IMPRESSIONI DI VIAGGIO

 

 

Cari amici,

vi scrivo stanco nel corpo ed anche un po' estenuato nello spirito. A conclusione di un viaggio in Palestina ci siamo infatti recati al Sinai e questa notte abbiamo scalato il monte che la tradizione dice essere stato quello di Mosè, del roveto ardente, dei dieci comandamenti (o delle due tavole) della prima Alleanza. E poi siamo stati - molto, troppo rapidamente, in verità - al celebre monastero di Santa Caterina, uno degli “hauts lieux” della spiritualità dell'Oriente cristiano.

Stasera, stanchi e disfatti per la lunga traversata in pullman del deserto (ove le temperature in questa stagione sono sempre al di sopra dei 40 gradi, talora dei 45), siamo ritornati a Gerusalemme, donde partiremo definitivamente domani.

E quando si sale a Gerusalemme, soprattutto la sera, allorché la città di Dio è sommersa in una vasta luminaria, si sente sempre uno struggimento di cuore. Appunto perché la città di Dio è Gerusalemme, non Roma né Costantinopoli.

Qui occorre ritornare per bere alle sorgenti genuine della fede. Ma come farlo se i cristiani sono in questo luogo più divisi che altrove? E pare non provino vergogna per questo scandalo, che ogni volta che ritorno qui trovo più intollerabile. Le varie confessioni presenti in Palestina pare vogliano ritagliarsi brandelli della tunica di Gesù: ma come possono allora pretendere di annunziare Gesù nella sua pienezza? "Siate uni, perché il mondo creda": che abbiamo fatto noi di tale comandamento del Signore?
E poi c'è un altro problema che mi angustia, più politico che religioso, anche se la distinzione tra i due aspetti, in Oriente, è molto aleatoria. Che si è fatto del problema palestinese? Lo si è solo sfruttato per motivi di propaganda? Oppure lo si è lasciato cadere perché il terrorismo è divenuto sinonimo di un popolo e di una causa?
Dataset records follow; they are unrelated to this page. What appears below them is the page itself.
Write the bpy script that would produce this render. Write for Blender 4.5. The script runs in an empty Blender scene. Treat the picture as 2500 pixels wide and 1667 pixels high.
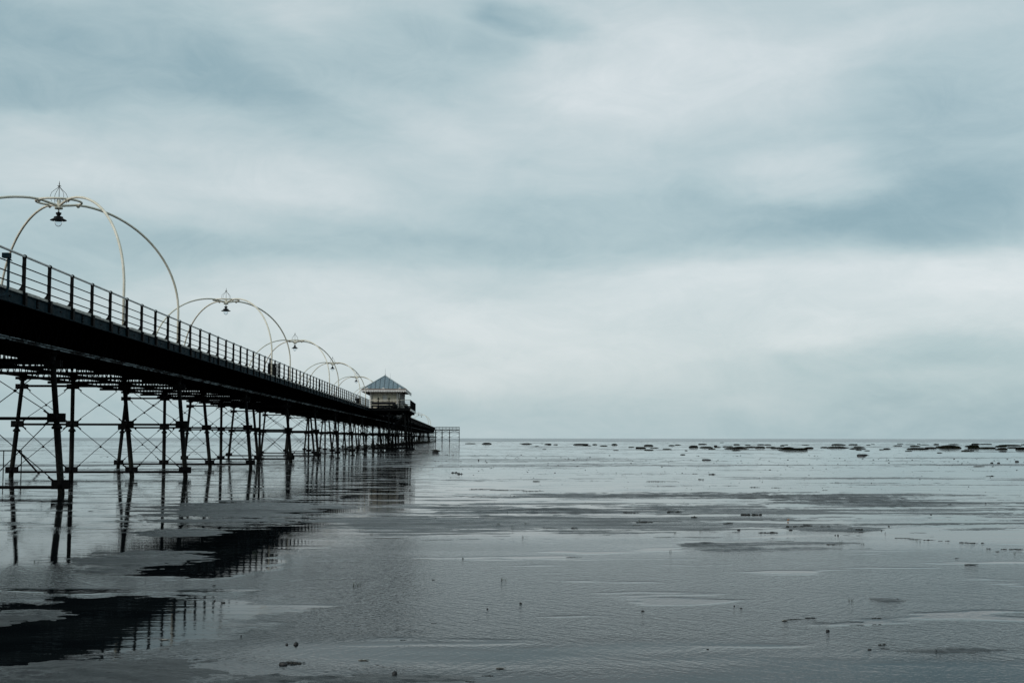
# tuning values
SAND_A, SAND_B, SAND_C = (.020,.024,.025), (.034,.037,.037), (.010,.010,.010)
SAND_R = (.17, .42); SAND_B1 = 1.0
WAT_A, WAT_B = (.0035,.005,.006), (.006,.008,.009)
WAT_IOR = 1.12
WAT_R = .11
RIP, CALM = .0092, .0015
SUN_E = 1.5; EXPO = 0.0
SKY_BASE = .60
SKYC = [(118,153,165), (150,178,187), (181,202,207), (205,218,221), (228,235,237)]
# soft cloud masses: x, y, rx, ry, tilt, brightness
SKY = [
 (1150,990,2600,80,0,-.08),(2330,960,420,150,0,-.24),(150,1000,420,110,0,-.1),
 (1500,705,1250,170,0,.26),(2050,640,600,60,-2,.14),(1200,640,420,40,3,.08),(900,800,600,110,0,.12),
 (2250,445,480,85,6,-.27),(1600,500,640,75,3,-.20),(900,575,480,70,-4,-.26),(250,610,330,60,0,-.22),(2000,540,500,60,0,-.12),
 (1450,120,400,120,-8,.30),(1300,240,260,80,-12,.20),(1720,70,330,130,0,.14),(1150,330,300,70,-15,.14),
 (1215,0,130,45,-12,-.42),(1140,60,70,60,0,-.2),
 (230,170,460,150,-8,-.30),(50,250,220,70,0,-.22),(980,110,200,100,-10,-.26),(560,120,260,80,-20,-.14),
 (800,50,240,50,-28,.18),(880,210,260,40,-25,.14),
 (420,360,520,120,-8,.30),(120,285,110,30,0,.20),(430,505,200,34,-5,.16),(60,350,220,60,0,.16),(700,420,200,50,-8,.12),
 (2200,250,260,110,0,-.18),(2270,35,240,35,0,.10),(1860,395,170,34,0,.26),(2000,120,240,60,0,.04),
 (2260,800,460,36,3,-.22),(1900,860,500,40,0,-.06),(1350,420,400,60,-5,-.02),(2330,620,240,40,0,.1),
 (60,60,160,60,0,-.05),
]
MOUNDS= [(3.11, 381.17, 2.591, 0.226), (7.12, 360.09, 2.377, 0.523), (17.74, 353.09, 2.214, 0.396), (22.5, 339.99, 1.616, 0.337), (23.21, 322.53, 0.915, 0.213), (20.26, 302.11, 0.778, 0.14), (15.34, 265.28, 0.788, 0.14), (12.12, 190.75, 0.441, 0.063), (29.13, 320.01, 2.746, 0.422), (27.4, 286.46, 1.323, 0.189), (33.07, 325.26, 1.116, 0.279), (29.68, 274.38, 1.521, 0.217), (37.62, 322.32, 1.149, 0.425), (20.99, 178.23, 0.647, 0.082), (30.82, 237.95, 0.832, 0.157), (28.86, 211.33, 1.465, 0.335), (40.05, 279.83, 1.884, 0.406), (25.64, 180.16, 0.975, 0.155), (32.29, 219.37, 1.375, 0.13), (24.34, 394.54, 0.573, 0.13), (17.74, 386.14, 0.892, 0.153), (46.72, 291.1, 1.114, 0.25), (52.55, 318.2, 1.302, 0.252), (30.06, 191.94, 1.077, 0.177), (41.28, 233.27, 1.493, 0.477), (64.83, 352.42, 2.256, 0.326), (42.34, 227.12, 2.024, 0.315), (53.09, 273.67, 0.578, 0.289), (46.56, 238.69, 1.103, 0.173), (37.86, 197.68, 0.979, 0.157), (101.47, 510.8, 1.45, 0.202), (50.64, 248.91, 1.446, 0.246), (42.88, 204.94, 2.908, 0.284), (50.66, 239.47, 1.818, 0.221), (36.78, 175.3, 1.007, 0.162), (69.57, 331.02, 1.464, 0.328), (52.83, 239.88, 1.979, 0.269), (51.16, 224.64, 1.483, 0.371), (77.2, 337.45, 1.336, 0.267), (76.95, 328.79, 1.671, 0.239), (70.54, 322.96, 1.279, 0.213), (55.79, 235.97, 1.557, 0.234), (51.43, 213.28, 1.971, 0.296), (45.92, 181.62, 3.476, 0.396), (54.74, 219.4, 1.593, 0.275), (56.84, 214.18, 1.484, 0.297), (72.05, 293.79, 0.737, 0.271), (82.97, 334.67, 0.928, 0.177), (86.22, 327.11, 1.511, 0.194), (29.66, 173.15, 0.32, 0.08), (21.88, 129.65, 0.411, 0.077), (64.64, 233.26, 1.139, 0.231), (65.41, 227.15, 3.343, 0.33), (94.88, 329.4, 3.152, 0.413), (62.96, 208.12, 2.157, 0.234), (76.5, 251.57, 1.71, 0.232), (101.85, 339.81, 1.839, 0.336), (55.6, 182.94, 0.604, 0.109), (54.34, 175.13, 0.636, 0.092), (66.39, 203.65, 0.874, 0.228), (61.83, 192.16, 0.634, 0.127), (101.93, 327.13, 0.972, 0.173), (117.49, 373.03, 0.862, 0.172), (39.14, 127.8, 0.776, 0.152), (136.92, 407.39, 1.667, 0.215), (100.27, 300.47, 1.745, 0.198), (125.6, 365.2, 2.29, 0.145), (95.23, 274.1, 1.809, 0.308), (70.02, 200.98, 3.184, 0.292), (78.44, 217.74, 1.581, 0.302), (129.77, 356.66, 1.53, 0.377), (91.22, 247.19, 2.61, 0.326), (84.03, 224.39, 3.125, 0.666), (139.45, 369.2, 2.315, 0.268), (134.26, 383.41, 1.012, 0.202), (124.25, 350.45, 2.082, 0.185), (58.14, 169.7, 0.806, 0.101), (54.64, 149.14, 0.522, 0.079), (105.33, 270.55, 1.428, 0.339), (151.02, 383.02, 2.402, 0.43), (88.6, 225.17, 1.59, 0.743), (88.32, 219.38, 2.505, 0.333), (156.77, 390.22, 3.219, 0.258), (66.29, 170.71, 1.318, 0.18), (76.4, 197.26, 0.547, 0.117), (74.33, 189.63, 0.375, 0.1), (111.3, 269.01, 1.775, 0.337), (129.24, 307.34, 4.057, 0.385), (81.44, 196.48, 1.751, 0.363), (97.91, 230.8, 1.676, 0.228), (84.24, 195.39, 1.612, 0.516), (68.23, 164.28, 0.759, 0.141), (157.74, 364.5, 1.925, 0.289)]
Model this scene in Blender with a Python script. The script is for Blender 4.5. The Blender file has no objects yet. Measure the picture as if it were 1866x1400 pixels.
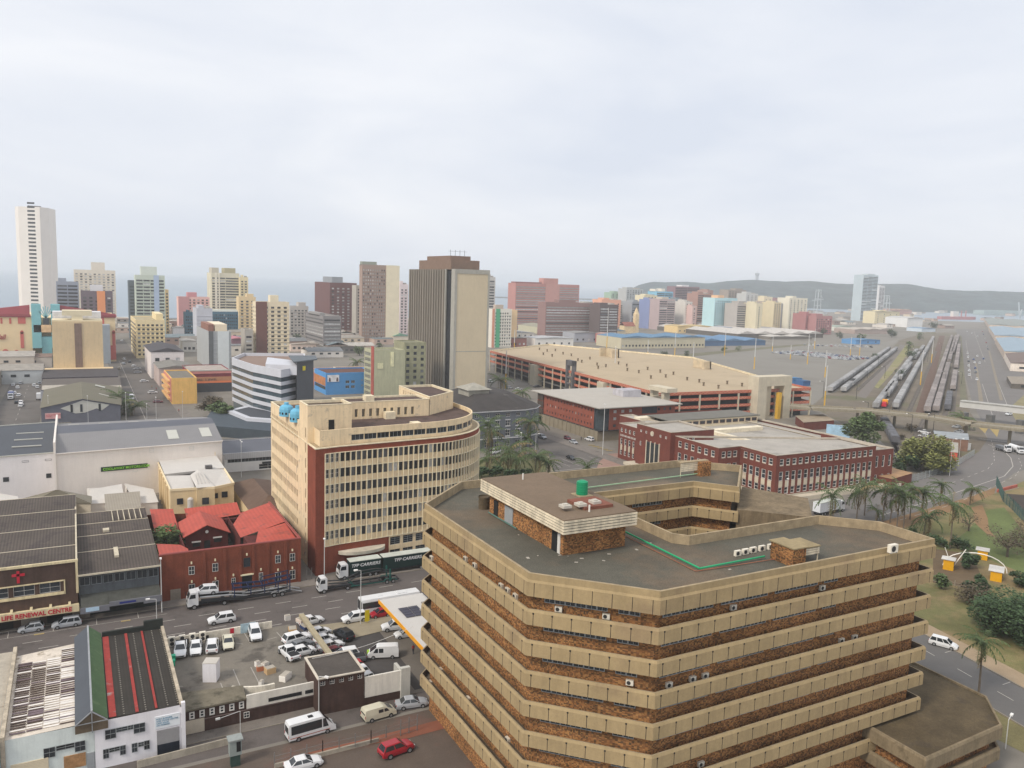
import bpy, math, random
from math import sin, cos, radians as rad, pi, hypot, atan2
RN = random.Random(11)
COL = bpy.context.scene.collection
F, PIT, ROL, H = 1478., rad(7.17), rad(1.8), 65.
AZ = rad(61.5); EX = (sin(AZ), cos(AZ)); NX = (-EX[1], EX[0])
def ray(x, y):
 a = x-933; b = y-700
 u = (a*cos(ROL)+b*sin(ROL))/F; v = (b*cos(ROL)-a*sin(ROL))/F
 w = (u, cos(PIT)-v*sin(PIT), -sin(PIT)-v*cos(PIT))
 return (w[0]*EX[0]+w[1]*EX[1], w[0]*NX[0]+w[1]*NX[1], w[2])
def P(x, y, z=0.):
 r = ray(x, y); t = (z-H)/r[2]; return (r[0]*t, r[1]*t)
def P3(x, y, z=0.): return P(x, y, z)+(z,)
def PE(x, y, e):
 r = ray(x, y); t = e/r[0]; return (r[1]*t, H+r[2]*t)
def PN(x, y, n):
 r = ray(x, y); t = n/r[1]; return (r[0]*t, H+r[2]*t)
def PD(x, y, D):
 r = ray(x, y); fw = r[0]*EX[1]+r[1]*EX[0]; t = D/fw
 return (r[0]*t, r[1]*t, H+r[2]*t)
def lin(h):
 h = h.lstrip('#'); c = [int(h[i:i+2], 16)/255 for i in (0, 2, 4)]
 return tuple(x/12.92 if x < .04045 else ((x+.055)/1.055)**2.4 for x in c)
KW, KR = .80, 1.5
def des(c, s):
 g = .3*c[0]+.59*c[1]+.11*c[2]; return [g+(x-g)*s for x in c]
def cap(c): q = max(1., max(c)/.86); return tuple(x/q for x in c)
def W(h, k=1.): return cap([c/KW*k*w for c, w in zip(des(lin(h), .84), (1.03, .99, .955))])
def T(h, k=1.): return cap([c/KR*k*w for c, w in zip(des(lin(h), .9), (1.04, 1., .95))])
MATS = {}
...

Certo, finché il problema di dare una patria a dei nomadi moderni non sarà risolto, vi sarà terrorismo: i figli e i nipoti dei rifugiati di Gerico non possono dimenticare che le loro casupole furono rese inabitabili con il napalm; e fra questi ve n'è un certo numero che vuol farsi vendetta da sé. Non è bello, ma è umano. Chi non ha vissuto la disperazione, come può giudicare gli atti disperati?